1. I guess the judge has never had a computer crash. Probably doesn’t even use email. He’s acting like there were boxes of printed emails somewhere , that somebody shredded. Never happened. They were just millions of bits of 0’s and 1’s on a hard drive. When (not “if”) the drive crashes, they can be unrecoverable. If you never made backup copies, they are just gone.

    The real question is why those emails were not all backed up on her email server? A laptop is a pretty ephemeral device to keep permanent records on. The people running the server can decide to back everything up, and keep those backups for as long as they want. The judge should be talking to them, not some end-user.

  2. This seems like such a witch hunt because the courts don’t have a clue on the technology.

    I’ve helped corporations put together collections of pertinent e-mails for lawsuits. Typically, what happens is we’d define the dates to be examined, based upon the lawsuit’s parameters, and then notify everyone who might have even peripherally been involved to stop deleting e-mails. The systems guys would set up separate servers for those folks and never delete anything – basically exempting those servers from standard company retention protocols. This didn’t happen until a lawsuit’s discovery process was initiated.

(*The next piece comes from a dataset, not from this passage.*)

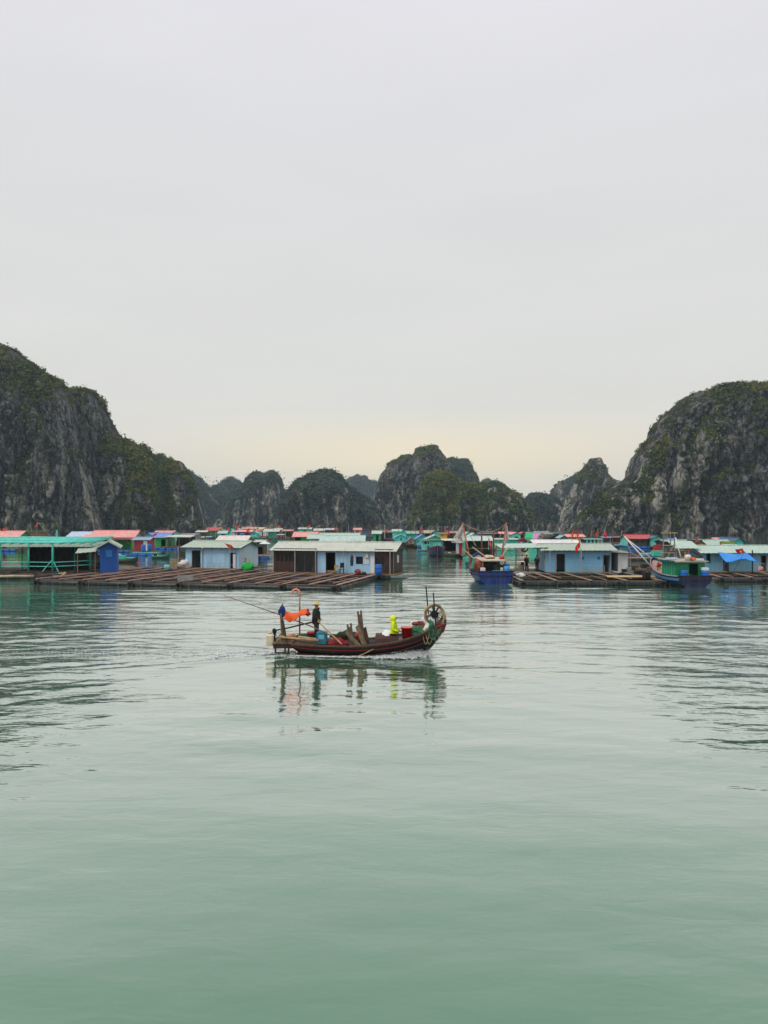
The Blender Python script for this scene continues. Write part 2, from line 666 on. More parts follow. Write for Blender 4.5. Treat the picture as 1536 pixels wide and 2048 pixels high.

    We’d also identify long-term backups to be retrieved from off-site storage and restored to special servers.

    fwiw: the company had a policy that quarterly backups were to be stored for a defined period of time off-site. Since magnetic tapes had a limited life, this was typically for a max of a year or two. The purpose of the off-site storage was for emergency business recovery in the event of a major disaster. It was not for lawsuit discovery processes. If it provided info for a lawsuit, well and good, but there was no guarantee the info would be available for legal purposes.

    Eventually, once we thought everything that could possibly be pertinent was on the special e-mail servers, we’d take backups of those servers, using specified backup software, and ship the tapes to a company that specializes in sifting through all the suspect e-mails. These companies would do their magic and relay the info to the law firms involved.

    I have no clue what the process was for the IRS, but I’d be exceedingly surprised if they exceeded the requirements that private companies use for business continuity planning.